Further, whereas the Indian Government has stated that the countries listed in the CAA are Muslim-majority countries where minority religions are more likely to face persecution in their home countries, thus using this as justification for fast-tracked citizenship, but India shares a border with Bangladesh, Bhutan, Burma, Nepal, Pakistan and Sri Lanka - "yet the CAA does not bring Sri Lankan Tamils under its purview, who form the largest refugee group in India and who have been resident in the country for over thirty years".
Moreover, CAA also excludes Rohingya Muslims from Myanmar, who have been described by Amnesty International and the United Nations as the world's most persecuted minority; and also ignores the plight of Ahmadis in Pakistan, Bihari Muslims in Bangladesh, and the Hazaras of Pakistan, all of whom are subject to persecution in their home countries.
According to the S&D Group, the CAA contradicts Article 14 of India's own Constitution, which guarantees the right to equality to every person and protects them from discrimination on the grounds of religion, race, caste, sex or place of birth.
In effect, the amended law "undermines India's commitment to uphold the Universal Declaration of Human Rights, the ICCPR and the Convention for the Elimination of Racial Discrimination, to which India is a State party, which prohibit discrimination on the basis of racial, ethnic or religious grounds".
The draft resolution states that the CAA was enacted during the Government's push for a nationwide citizenship verification process (the NRC). "The Government's statements revealed that the aim of the NRC process was to strip Muslims of their citizenship rights while protecting those of Hindus and other non-Muslims" and "whereas Muslims who are not included in the NRC will have recourse to the Foreigners' Tribunals that have been established to determine the right to citizenship, these tribunals have been internationally condemned for failing to protect the right to a fair trial and human rights guarantees".
It notes that although the Indian Government has stated that it is yet to start a nationwide NRC, this exercise was recently concluded in Assam and "resulted in the exclusion of more than 1.9 million people and has been used to label them as illegal migrants, who now face an uncertain future and possible deportation".
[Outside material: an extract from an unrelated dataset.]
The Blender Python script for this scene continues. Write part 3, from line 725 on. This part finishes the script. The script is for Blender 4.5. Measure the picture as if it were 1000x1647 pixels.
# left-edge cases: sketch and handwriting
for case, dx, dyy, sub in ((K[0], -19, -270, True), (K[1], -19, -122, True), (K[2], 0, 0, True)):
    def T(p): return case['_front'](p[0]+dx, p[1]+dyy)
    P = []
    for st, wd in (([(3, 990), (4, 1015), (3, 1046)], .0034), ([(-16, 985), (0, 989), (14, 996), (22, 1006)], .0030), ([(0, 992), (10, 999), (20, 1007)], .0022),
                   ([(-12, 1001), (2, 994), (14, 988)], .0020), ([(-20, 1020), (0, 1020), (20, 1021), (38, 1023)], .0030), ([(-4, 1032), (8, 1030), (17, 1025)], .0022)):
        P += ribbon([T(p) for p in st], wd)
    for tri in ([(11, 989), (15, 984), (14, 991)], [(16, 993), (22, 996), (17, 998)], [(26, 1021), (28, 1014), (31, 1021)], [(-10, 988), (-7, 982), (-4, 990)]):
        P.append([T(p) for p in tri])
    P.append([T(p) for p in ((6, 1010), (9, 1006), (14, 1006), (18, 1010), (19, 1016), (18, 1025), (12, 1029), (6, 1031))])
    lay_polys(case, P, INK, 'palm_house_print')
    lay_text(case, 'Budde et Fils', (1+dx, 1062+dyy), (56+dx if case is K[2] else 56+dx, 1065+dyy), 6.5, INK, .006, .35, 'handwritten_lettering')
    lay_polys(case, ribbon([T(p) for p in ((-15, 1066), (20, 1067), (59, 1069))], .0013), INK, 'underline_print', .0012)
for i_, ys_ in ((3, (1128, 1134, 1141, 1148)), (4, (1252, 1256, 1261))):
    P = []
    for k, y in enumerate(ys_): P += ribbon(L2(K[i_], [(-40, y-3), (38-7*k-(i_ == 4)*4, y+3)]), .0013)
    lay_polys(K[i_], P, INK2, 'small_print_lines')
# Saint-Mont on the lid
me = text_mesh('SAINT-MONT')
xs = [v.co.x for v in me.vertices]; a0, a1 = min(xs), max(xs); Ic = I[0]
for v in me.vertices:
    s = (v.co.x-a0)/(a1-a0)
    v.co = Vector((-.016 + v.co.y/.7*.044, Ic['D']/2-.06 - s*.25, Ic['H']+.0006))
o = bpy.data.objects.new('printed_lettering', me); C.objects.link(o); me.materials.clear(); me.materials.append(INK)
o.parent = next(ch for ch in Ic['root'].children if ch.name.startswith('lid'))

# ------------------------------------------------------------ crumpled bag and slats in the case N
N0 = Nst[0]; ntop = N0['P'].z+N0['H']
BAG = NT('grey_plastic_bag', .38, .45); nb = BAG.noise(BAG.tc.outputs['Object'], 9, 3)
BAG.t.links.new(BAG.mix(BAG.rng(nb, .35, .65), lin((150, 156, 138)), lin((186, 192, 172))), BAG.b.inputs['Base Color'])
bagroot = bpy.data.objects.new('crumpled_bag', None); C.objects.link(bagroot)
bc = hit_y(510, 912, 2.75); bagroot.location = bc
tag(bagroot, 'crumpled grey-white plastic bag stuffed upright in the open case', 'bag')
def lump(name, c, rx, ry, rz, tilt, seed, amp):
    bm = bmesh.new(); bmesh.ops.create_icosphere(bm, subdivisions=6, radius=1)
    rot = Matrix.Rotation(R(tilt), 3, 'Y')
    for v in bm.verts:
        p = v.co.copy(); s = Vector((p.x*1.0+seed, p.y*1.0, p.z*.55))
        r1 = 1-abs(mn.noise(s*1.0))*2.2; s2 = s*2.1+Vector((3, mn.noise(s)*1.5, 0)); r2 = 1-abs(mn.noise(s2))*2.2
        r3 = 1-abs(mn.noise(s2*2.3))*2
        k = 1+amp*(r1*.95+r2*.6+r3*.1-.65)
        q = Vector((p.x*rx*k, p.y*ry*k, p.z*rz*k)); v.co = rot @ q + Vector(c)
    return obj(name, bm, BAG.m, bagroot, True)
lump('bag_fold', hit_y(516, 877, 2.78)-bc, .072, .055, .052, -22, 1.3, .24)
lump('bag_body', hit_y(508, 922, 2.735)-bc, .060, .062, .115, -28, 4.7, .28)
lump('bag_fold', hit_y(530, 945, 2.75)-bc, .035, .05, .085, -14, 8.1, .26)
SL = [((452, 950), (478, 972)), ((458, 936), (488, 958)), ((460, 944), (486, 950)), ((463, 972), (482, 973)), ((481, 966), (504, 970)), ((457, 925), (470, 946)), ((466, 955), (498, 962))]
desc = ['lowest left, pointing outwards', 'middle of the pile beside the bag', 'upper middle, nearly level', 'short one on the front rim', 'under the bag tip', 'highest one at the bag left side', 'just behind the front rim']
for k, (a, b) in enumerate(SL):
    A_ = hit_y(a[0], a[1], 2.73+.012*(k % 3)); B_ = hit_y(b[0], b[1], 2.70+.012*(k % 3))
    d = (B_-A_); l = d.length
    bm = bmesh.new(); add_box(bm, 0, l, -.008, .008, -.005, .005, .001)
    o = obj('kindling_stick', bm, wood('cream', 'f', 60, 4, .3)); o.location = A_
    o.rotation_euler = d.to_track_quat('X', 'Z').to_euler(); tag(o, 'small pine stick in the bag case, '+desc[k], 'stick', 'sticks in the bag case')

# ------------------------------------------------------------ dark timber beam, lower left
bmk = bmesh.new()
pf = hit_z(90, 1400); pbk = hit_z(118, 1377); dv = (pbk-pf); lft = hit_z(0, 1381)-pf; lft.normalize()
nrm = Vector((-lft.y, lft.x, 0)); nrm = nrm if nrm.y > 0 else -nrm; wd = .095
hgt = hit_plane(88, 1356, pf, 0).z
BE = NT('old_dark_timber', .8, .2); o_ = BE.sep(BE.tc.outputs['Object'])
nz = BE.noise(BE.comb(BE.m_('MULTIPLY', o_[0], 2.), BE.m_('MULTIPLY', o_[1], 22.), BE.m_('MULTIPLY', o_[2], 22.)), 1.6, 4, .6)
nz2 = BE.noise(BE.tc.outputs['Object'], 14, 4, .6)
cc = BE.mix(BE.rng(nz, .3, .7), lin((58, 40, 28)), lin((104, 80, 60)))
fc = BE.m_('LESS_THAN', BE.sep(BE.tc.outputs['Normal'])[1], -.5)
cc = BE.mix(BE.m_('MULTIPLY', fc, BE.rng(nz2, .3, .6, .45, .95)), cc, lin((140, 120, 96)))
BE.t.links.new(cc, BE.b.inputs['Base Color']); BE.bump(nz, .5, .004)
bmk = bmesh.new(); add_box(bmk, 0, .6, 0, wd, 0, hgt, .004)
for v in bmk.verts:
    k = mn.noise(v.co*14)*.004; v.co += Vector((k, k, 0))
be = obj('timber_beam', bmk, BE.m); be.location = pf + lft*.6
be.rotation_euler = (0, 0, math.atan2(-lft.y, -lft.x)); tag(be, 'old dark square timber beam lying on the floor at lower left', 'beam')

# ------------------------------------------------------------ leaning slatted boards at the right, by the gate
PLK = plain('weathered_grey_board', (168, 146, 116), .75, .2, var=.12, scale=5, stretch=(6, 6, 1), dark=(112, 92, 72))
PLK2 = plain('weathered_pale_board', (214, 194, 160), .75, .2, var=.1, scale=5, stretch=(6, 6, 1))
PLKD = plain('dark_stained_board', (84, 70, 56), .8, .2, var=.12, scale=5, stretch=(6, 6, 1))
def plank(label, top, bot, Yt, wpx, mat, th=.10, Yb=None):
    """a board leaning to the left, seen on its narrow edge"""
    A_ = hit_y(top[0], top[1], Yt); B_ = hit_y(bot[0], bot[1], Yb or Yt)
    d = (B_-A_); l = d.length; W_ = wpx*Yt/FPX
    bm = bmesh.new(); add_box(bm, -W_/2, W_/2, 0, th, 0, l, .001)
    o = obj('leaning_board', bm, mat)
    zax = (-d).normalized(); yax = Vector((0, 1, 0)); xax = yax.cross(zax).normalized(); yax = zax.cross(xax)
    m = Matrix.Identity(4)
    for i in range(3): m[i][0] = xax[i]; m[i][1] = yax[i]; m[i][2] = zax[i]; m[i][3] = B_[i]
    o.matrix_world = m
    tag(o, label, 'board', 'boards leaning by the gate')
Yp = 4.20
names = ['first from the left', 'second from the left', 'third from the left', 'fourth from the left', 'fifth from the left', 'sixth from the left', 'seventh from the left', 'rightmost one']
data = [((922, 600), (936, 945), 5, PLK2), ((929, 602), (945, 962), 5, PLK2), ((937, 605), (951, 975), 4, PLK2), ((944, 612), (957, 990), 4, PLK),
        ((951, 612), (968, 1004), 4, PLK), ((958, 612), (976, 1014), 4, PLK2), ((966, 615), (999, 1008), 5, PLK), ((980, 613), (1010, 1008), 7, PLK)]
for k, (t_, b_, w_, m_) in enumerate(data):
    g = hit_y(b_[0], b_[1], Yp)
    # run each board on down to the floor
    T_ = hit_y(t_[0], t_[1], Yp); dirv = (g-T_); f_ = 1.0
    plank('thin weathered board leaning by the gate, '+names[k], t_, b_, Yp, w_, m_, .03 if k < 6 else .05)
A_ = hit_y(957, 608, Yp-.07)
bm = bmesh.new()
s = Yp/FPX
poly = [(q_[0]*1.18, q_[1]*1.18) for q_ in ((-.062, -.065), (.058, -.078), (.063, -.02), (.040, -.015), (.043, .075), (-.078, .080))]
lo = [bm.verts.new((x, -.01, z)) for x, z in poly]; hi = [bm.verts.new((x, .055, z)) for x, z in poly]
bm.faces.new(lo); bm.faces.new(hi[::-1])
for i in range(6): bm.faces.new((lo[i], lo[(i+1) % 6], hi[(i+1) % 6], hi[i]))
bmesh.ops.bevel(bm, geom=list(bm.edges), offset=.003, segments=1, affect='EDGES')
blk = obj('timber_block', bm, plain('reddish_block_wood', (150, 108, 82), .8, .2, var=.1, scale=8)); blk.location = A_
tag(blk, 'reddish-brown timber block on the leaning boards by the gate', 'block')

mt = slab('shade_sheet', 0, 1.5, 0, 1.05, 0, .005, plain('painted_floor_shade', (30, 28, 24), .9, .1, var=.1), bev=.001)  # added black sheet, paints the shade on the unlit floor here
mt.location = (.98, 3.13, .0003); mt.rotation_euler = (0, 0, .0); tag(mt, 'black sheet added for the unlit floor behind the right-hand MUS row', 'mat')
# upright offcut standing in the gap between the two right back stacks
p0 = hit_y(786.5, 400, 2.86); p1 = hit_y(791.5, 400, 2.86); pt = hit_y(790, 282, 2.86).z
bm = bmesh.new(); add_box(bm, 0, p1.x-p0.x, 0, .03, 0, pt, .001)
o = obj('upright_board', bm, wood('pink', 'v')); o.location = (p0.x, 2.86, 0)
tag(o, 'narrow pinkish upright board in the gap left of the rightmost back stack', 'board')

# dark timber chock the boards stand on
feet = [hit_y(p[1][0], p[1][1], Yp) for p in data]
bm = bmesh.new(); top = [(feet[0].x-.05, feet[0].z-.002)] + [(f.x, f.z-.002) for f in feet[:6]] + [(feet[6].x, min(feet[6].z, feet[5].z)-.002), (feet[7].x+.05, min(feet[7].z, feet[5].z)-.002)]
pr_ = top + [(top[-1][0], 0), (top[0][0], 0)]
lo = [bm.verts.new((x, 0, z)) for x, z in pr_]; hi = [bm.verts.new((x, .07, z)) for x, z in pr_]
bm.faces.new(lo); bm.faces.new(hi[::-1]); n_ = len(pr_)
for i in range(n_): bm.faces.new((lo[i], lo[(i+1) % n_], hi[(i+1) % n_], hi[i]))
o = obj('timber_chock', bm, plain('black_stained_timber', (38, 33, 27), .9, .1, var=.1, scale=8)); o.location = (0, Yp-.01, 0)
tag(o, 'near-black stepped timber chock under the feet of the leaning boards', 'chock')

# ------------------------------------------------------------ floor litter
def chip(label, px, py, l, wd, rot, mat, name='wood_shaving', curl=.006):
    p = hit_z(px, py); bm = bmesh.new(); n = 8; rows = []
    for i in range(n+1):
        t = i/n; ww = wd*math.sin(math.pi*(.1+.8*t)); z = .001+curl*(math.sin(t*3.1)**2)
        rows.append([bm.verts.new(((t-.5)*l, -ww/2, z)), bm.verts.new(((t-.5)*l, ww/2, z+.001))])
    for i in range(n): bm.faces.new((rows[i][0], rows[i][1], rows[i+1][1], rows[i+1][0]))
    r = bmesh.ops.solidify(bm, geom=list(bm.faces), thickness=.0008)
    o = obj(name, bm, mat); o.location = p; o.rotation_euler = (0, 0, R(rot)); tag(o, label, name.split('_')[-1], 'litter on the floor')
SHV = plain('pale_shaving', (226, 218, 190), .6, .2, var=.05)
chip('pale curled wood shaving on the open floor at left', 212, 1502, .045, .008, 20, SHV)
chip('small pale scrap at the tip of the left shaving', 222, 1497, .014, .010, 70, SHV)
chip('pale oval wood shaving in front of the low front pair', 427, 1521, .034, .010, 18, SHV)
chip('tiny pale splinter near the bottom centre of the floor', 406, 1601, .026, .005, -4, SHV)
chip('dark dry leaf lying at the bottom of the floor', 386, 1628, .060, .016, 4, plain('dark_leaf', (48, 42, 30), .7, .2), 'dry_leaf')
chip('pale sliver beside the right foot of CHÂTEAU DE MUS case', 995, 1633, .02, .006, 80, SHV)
Several Indian States have already announced that they would not implement the law and the Government of Kerala, in its petition to the Supreme Court, called the CAA 'a violation of the secular nature of the Indian Constitution' and accused the federal Indian Government of 'dividing the nation on religious lines'.
The draft resolution "denounces the fact that India has incorporated religious criteria into its naturalization and refugee policies … and calls on the Indian Government to address the legitimate concerns raised over the NRC, which may be used to target marginalised groups".
It also calls on the Indian authorities to ensure the right to peaceful protest and to guarantee the life and physical integrity of those who choose to demonstrate and also to ensure that the security forces comply with the United Nations Basic Principles on the Use of Force and Firearms by Law Enforcement Officials.